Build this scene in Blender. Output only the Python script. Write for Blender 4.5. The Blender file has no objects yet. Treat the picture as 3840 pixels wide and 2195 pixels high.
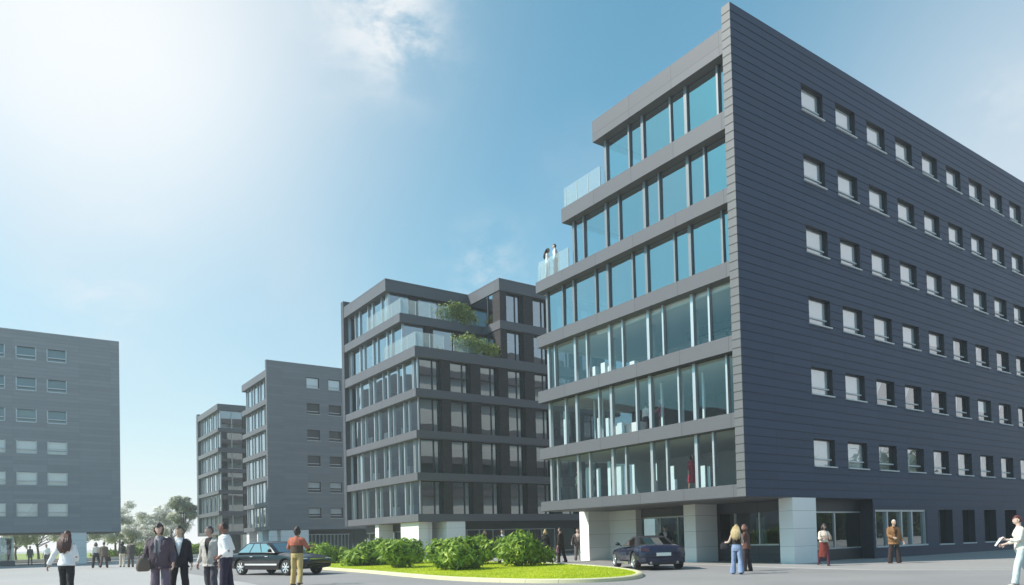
import bpy, bmesh, math, random
import numpy as np
from mathutils import Vector, Matrix, noise

sc = bpy.context.scene
COL = sc.collection
R = math.radians

# ------------------------------------------------------------------ camera
CAM_H = 1.3
RX = Vector((0.81892258, -0.57336394, -0.02489174))     # camera right, down and forward axes in world terms
DN = Vector((-0.00517334, 0.03599584, -0.99933855))
FW = Vector((0.57388068, 0.81850968, 0.0265116))
cam_d = bpy.data.cameras.new('camera')
cam = bpy.data.objects.new('camera', cam_d)
COL.objects.link(cam)
m = Matrix((( RX.x, -DN.x, -FW.x, 0), (RX.y, -DN.y, -FW.y, 0), (RX.z, -DN.z, -FW.z, CAM_H), (0, 0, 0, 1)))
cam.matrix_world = m
cam_d.sensor_width = 36.0
cam_d.sensor_fit = 'HORIZONTAL'
cam_d.lens = 2758.309 / 3840 * 36
cam_d.shift_y = (1947.64 - 1097.5) / 3840
cam_d.clip_start = 0.1
cam_d.clip_end = 3000
sc.camera = cam

# ------------------------------------------------------------------ render settings
sc.render.engine = 'CYCLES'
sc.cycles.use_denoising = True
try:
    sc.cycles.denoiser = 'OPENIMAGEDENOISE'
except Exception:
    pass
sc.cycles.max_bounces = 8
sc.cycles.diffuse_bounces = 3
sc.cycles.glossy_bounces = 4
sc.cycles.transmission_bounces = 4
sc.cycles.transparent_max_bounces = 16
sc.cycles.volume_bounces = 1
sc.cycles.caustics_reflective = False
sc.cycles.caustics_refractive = False
sc.view_settings.view_transform = 'Standard'
sc.view_settings.look = 'None'
sc.view_settings.gamma = 1.0
sc.view_settings.use_curve_mapping = False
sc.view_settings.exposure = 0.3

# ------------------------------------------------------------------ sun and sky
SUN_DIR = Vector((-0.90, 0.436, 0)) * math.cos(R(42)) + Vector((0, 0, math.sin(R(42))))
sun_d = bpy.data.lights.new('sun', 'SUN')
sun_d.energy = 5.0
sun_d.angle = R(0.5)
sun_d.color = (1.0, 0.93, 0.83)
sun = bpy.data.objects.new('sun', sun_d)
COL.objects.link(sun)
sun.rotation_euler = SUN_DIR.to_track_quat('Z', 'Y').to_euler()
sun.location = (-40, 30, 60)

W = bpy.data.worlds.new('World')
sc.world = W
W.use_nodes = True
nt = W.node_tree
nt.nodes.clear()
def nn(t, **k):
    n = nt.nodes.new(t)
    for a, b in k.items():
        setattr(n, a, b)
    return n
def wl(a, b):
    nt.links.new(a, b)
w_out = nn('ShaderNodeOutputWorld')
w_bg = nn('ShaderNodeBackground')
w_bg.inputs['Strength'].default_value = 0.1
wl(w_bg.outputs[0], w_out.inputs[0])
sky = nn('ShaderNodeTexSky')
sky.sky_type = 'NISHITA'
sky.sun_disc = False
sky.sun_elevation = R(42)
sky.sun_rotation = math.atan2(SUN_DIR.x, SUN_DIR.y)
sky.air_density = 1.0
sky.dust_density = 0.6
sky.ozone_density = 1.5
geo = nn('ShaderNodeTexCoord')
def vmath(op, a, b=None):
    n = nn('ShaderNodeVectorMath', operation=op)
    wl(a, n.inputs[0])
    if b is not None:
        if hasattr(b, 'is_linked') or not hasattr(b, '__len__'):
            wl(b, n.inputs[1])
        else:
            n.inputs[1].default_value = b
    return n
def mth(op, a, b=None, c=None, clamp=False):
    n = nn('ShaderNodeMath', operation=op)
    n.use_clamp = clamp
    for i, v in enumerate((a, b, c)):
        if v is None:
            continue
        if isinstance(v, (int, float)):
            n.inputs[i].default_value = v
        else:
            wl(v, n.inputs[i])
    return n.outputs[0]
def mix(fac, a, b, blend='MIX'):
    n = nn('ShaderNodeMix', data_type='RGBA', blend_type=blend)
    n.clamp_factor = True
    for i, v in ((0, fac), (6, a), (7, b)):
        if isinstance(v, (int, float)):
            n.inputs[i].default_value = v
        elif isinstance(v, tuple):
            n.inputs[i].default_value = v
        else:
            wl(v, n.inputs[i])
    return n.outputs[2]
dirn = vmath('NORMALIZE', geo.outputs['Generated']).outputs[0]
sepd = nn('ShaderNodeSeparateXYZ')
wl(dirn, sepd.inputs[0])
def toward(v, power):
    v = Vector(v).normalized()
    d = vmath('DOT_PRODUCT', dirn, tuple(v)).outputs['Value']
    return mth('POWER', mth('MAXIMUM', d, 0.0), power)
def ray(px, py):                                # sky directions, by eye from the photograph's view
    return (RX * ((px - 1920) / 2758.3) + DN * ((py - 1947.6) / 2758.3) + FW).normalized()
elev = mth('MAXIMUM', sepd.outputs[2], 0.0)
base = mix(1.0, sky.outputs[0], (0.38, 1.52, 1.50, 1), 'MULTIPLY')
base = mix(0.12, base, (3.2, 5.0, 5.8, 1))
hz = mth('POWER', mth('SUBTRACT', 1.0, elev, clamp=True), 4.8)          # pale air low down
c1 = mix(mth('MULTIPLY', hz, 0.93), base, (5.3, 5.9, 6.3, 1))
g1 = mth('MULTIPLY', toward(ray(40, 40), 7.0), 0.32)                       # bright veil on the sun's side
c2 = mix(g1, c1, (5.5, 6.1, 6.5, 1))
g2 = mth('MULTIPLY', toward(ray(330, 60), 32.0), 0.90)
c3 = mix(g2, c2, (8.6, 8.7, 8.7, 1))
g5 = mth('MULTIPLY', mth('MULTIPLY', toward(ray(250, 1800), 5.0), mth('POWER', mth('SUBTRACT', 1.0, elev, clamp=True), 6.5)), 0.92)
c3 = mix(g5, c3, (8.5, 8.6, 8.6, 1))
g4 = mth('MULTIPLY', toward((0.88, -0.42, 0.26), 5.0), 0.92)                  # unseen bright sky patch, added behind the viewer to lighten end-wall panes and piers
c3 = mix(g4, c3, (6.9, 7.2, 7.8, 1))
g3 = mth('MULTIPLY', toward(ray(3900, 700), 40.0), 0.75)                   # pale bank low on the right
c4 = mix(g3, c3, (5.6, 6.3, 6.9, 1))
# thin clouds
nz = nn('ShaderNodeTexNoise')
nz.inputs['Scale'].default_value = 13.0
nz.inputs['Detail'].default_value = 8.0
nz.inputs['Roughness'].default_value = 0.62
nz.inputs['Distortion'].default_value = 0.15
stretch = vmath('MULTIPLY', dirn, (1.0, 1.0, 1.7))
wl(stretch.outputs[0], nz.inputs['Vector'])
nzv = nz.outputs[0]
nz2 = nn('ShaderNodeTexNoise')
nz2.inputs['Scale'].default_value = 3.0
nz2.inputs['Detail'].default_value = 6.0
wl(dirn, nz2.inputs['Vector'])
def ramp01(v, lo, hi):
    n = nn('ShaderNodeMapRange')
    n.inputs['From Min'].default_value = lo
    n.inputs['From Max'].default_value = hi
    n.interpolation_type = 'SMOOTHSTEP'
    wl(v, n.inputs['Value'])
    return n.outputs[0]
puff = mth('ADD', mth('MULTIPLY', toward(ray(1400, 50), 420.0), 1.0), mth('MULTIPLY', toward(ray(1500, 130), 1500.0), 0.75))
puff = mth('ADD', puff, mth('MULTIPLY', toward(ray(470, 820), 1300.0), 0.35))
puff = mth('ADD', puff, mth('MULTIPLY', toward(ray(380, 1150), 700.0), 0.5))
puff = mth('ADD', puff, mth('MULTIPLY', toward(ray(1830, 1010), 900.0), 0.6))
puff = mth('ADD', puff, mth('MULTIPLY', toward(ray(3730, 420), 1500.0), 0.5))
cl = mth('MULTIPLY', ramp01(nzv, 0.36, 0.66), puff, clamp=True)
veil = mth('MULTIPLY', ramp01(nz2.outputs[0], 0.40, 0.75), 0.30)
c5 = mix(veil, c4, (6.2, 6.6, 7.0, 1))
c6 = mix(mth('MULTIPLY', cl, 0.85), c5, (7.2, 7.5, 7.7, 1))
# below the horizon: dull ground tone
below = ramp01(sepd.outputs[2], -0.03, -0.005)
c7 = mix(below, (3.2, 3.2, 3.2, 1), c6)
wl(c7, w_bg.inputs['Color'])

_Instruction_
From the first line above through the line containing "sun.location = (-40, 30, 60)", copy everything exactly, without the pictures.

_Response_
Build this scene in Blender. Output only the Python script. Write for Blender 4.5. The Blender file has no objects yet. Treat the picture as 3840 pixels wide and 2195 pixels high.
import bpy, bmesh, math, random
import numpy as np
from mathutils import Vector, Matrix, noise

sc = bpy.context.scene
COL = sc.collection
R = math.radians

# ------------------------------------------------------------------ camera
CAM_H = 1.3
RX = Vector((0.81892258, -0.57336394, -0.02489174))     # camera right, down and forward axes in world terms
DN = Vector((-0.00517334, 0.03599584, -0.99933855))
FW = Vector((0.57388068, 0.81850968, 0.0265116))
cam_d = bpy.data.cameras.new('camera')
cam = bpy.data.objects.new('camera', cam_d)
COL.objects.link(cam)
m = Matrix((( RX.x, -DN.x, -FW.x, 0), (RX.y, -DN.y, -FW.y, 0), (RX.z, -DN.z, -FW.z, CAM_H), (0, 0, 0, 1)))
cam.matrix_world = m
cam_d.sensor_width = 36.0
cam_d.sensor_fit = 'HORIZONTAL'
cam_d.lens = 2758.309 / 3840 * 36
cam_d.shift_y = (1947.64 - 1097.5) / 3840
cam_d.clip_start = 0.1
cam_d.clip_end = 3000
sc.camera = cam

# ------------------------------------------------------------------ render settings
sc.render.engine = 'CYCLES'
sc.cycles.use_denoising = True
try:
    sc.cycles.denoiser = 'OPENIMAGEDENOISE'
except Exception:
    pass
sc.cycles.max_bounces = 8
sc.cycles.diffuse_bounces = 3
sc.cycles.glossy_bounces = 4
sc.cycles.transmission_bounces = 4
sc.cycles.transparent_max_bounces = 16
sc.cycles.volume_bounces = 1
sc.cycles.caustics_reflective = False
sc.cycles.caustics_refractive = False
sc.view_settings.view_transform = 'Standard'
sc.view_settings.look = 'None'
sc.view_settings.gamma = 1.0
sc.view_settings.use_curve_mapping = False
sc.view_settings.exposure = 0.3

# ------------------------------------------------------------------ sun and sky
SUN_DIR = Vector((-0.90, 0.436, 0)) * math.cos(R(42)) + Vector((0, 0, math.sin(R(42))))
sun_d = bpy.data.lights.new('sun', 'SUN')
sun_d.energy = 5.0
sun_d.angle = R(0.5)
sun_d.color = (1.0, 0.93, 0.83)
sun = bpy.data.objects.new('sun', sun_d)
COL.objects.link(sun)
sun.rotation_euler = SUN_DIR.to_track_quat('Z', 'Y').to_euler()
sun.location = (-40, 30, 60)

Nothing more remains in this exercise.